▶ [EXERCISE DATA]:
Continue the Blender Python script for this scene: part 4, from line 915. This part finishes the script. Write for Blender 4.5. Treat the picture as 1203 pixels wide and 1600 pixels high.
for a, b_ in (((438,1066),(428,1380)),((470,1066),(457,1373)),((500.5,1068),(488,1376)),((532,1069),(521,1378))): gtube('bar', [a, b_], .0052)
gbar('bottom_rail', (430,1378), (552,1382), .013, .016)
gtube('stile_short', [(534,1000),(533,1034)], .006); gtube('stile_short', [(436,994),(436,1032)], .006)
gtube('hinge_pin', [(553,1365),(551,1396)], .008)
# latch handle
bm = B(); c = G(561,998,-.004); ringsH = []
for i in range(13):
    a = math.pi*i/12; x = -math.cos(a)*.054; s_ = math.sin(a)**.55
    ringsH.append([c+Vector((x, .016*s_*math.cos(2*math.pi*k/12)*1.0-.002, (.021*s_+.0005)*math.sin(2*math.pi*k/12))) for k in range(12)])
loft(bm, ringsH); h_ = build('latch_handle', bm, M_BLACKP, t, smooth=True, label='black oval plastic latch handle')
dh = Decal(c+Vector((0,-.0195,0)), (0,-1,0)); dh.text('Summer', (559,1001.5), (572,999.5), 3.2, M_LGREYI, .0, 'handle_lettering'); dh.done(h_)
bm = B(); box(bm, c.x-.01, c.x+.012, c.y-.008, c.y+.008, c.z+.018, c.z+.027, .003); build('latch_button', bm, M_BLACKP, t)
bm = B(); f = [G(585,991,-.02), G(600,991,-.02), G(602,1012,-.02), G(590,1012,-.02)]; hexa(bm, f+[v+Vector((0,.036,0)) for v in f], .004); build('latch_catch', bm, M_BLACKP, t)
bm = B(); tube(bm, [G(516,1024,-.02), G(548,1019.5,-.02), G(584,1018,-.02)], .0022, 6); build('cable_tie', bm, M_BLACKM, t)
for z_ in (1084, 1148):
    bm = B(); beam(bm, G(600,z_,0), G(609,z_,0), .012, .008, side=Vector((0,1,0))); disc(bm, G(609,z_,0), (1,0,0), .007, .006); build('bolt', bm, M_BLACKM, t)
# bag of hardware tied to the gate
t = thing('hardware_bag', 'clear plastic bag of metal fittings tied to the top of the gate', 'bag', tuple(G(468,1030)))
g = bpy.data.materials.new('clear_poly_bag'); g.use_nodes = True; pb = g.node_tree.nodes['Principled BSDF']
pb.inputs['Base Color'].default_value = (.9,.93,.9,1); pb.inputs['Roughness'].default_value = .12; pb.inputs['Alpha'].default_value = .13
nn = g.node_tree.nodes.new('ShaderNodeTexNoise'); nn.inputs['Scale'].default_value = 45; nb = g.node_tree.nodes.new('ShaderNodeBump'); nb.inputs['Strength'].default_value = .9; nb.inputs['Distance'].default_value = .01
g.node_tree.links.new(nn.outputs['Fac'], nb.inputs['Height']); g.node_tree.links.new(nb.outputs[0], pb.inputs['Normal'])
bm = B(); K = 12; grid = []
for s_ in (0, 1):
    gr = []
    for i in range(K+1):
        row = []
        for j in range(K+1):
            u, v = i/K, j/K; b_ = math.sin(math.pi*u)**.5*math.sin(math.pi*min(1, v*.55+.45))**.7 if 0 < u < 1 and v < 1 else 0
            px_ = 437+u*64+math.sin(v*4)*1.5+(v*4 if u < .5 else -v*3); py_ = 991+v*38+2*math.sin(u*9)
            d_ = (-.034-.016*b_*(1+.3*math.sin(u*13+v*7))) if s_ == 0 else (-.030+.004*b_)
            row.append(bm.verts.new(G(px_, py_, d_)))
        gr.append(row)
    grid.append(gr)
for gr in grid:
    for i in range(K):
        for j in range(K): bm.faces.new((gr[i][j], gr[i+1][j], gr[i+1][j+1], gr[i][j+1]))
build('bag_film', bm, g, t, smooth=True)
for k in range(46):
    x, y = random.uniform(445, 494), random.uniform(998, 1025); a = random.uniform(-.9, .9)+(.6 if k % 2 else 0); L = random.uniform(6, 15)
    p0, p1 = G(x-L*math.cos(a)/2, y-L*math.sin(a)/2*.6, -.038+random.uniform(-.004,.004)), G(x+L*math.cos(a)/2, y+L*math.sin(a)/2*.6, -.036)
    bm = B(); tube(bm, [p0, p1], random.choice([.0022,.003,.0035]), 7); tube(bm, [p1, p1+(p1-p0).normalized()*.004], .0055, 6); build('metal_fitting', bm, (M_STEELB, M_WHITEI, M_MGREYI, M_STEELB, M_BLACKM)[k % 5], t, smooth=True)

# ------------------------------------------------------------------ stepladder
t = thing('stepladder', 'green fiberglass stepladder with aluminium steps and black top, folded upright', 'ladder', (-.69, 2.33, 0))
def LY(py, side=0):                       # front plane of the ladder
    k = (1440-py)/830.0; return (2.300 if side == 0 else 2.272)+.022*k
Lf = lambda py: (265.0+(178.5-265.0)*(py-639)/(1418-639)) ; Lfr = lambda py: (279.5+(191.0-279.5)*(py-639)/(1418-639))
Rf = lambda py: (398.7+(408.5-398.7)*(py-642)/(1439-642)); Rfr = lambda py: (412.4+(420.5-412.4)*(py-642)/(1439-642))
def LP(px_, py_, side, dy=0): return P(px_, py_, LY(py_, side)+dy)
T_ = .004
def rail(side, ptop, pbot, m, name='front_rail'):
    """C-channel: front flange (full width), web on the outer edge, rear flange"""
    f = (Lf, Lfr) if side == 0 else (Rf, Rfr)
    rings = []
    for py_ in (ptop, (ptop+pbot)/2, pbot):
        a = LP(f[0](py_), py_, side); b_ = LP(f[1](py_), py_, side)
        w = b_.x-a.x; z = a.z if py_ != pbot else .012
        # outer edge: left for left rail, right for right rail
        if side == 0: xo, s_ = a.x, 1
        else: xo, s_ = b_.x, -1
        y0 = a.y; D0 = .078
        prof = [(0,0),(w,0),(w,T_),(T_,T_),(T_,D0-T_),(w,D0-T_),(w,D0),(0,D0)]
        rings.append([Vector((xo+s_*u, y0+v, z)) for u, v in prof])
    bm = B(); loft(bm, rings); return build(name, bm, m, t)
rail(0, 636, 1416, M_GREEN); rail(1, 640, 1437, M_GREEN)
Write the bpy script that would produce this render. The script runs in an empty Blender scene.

▶ [TASK STATEMENT]:
Copy each line of the data that contains the word "this".

▶ [EXERCISE RESPONSE]:
Continue the Blender Python script for this scene: part 4, from line 915. This part finishes the script. Write for Blender 4.5. Treat the picture as 1203 pixels wide and 1600 pixels high.
Write the bpy script that would produce this render. The script runs in an empty Blender scene.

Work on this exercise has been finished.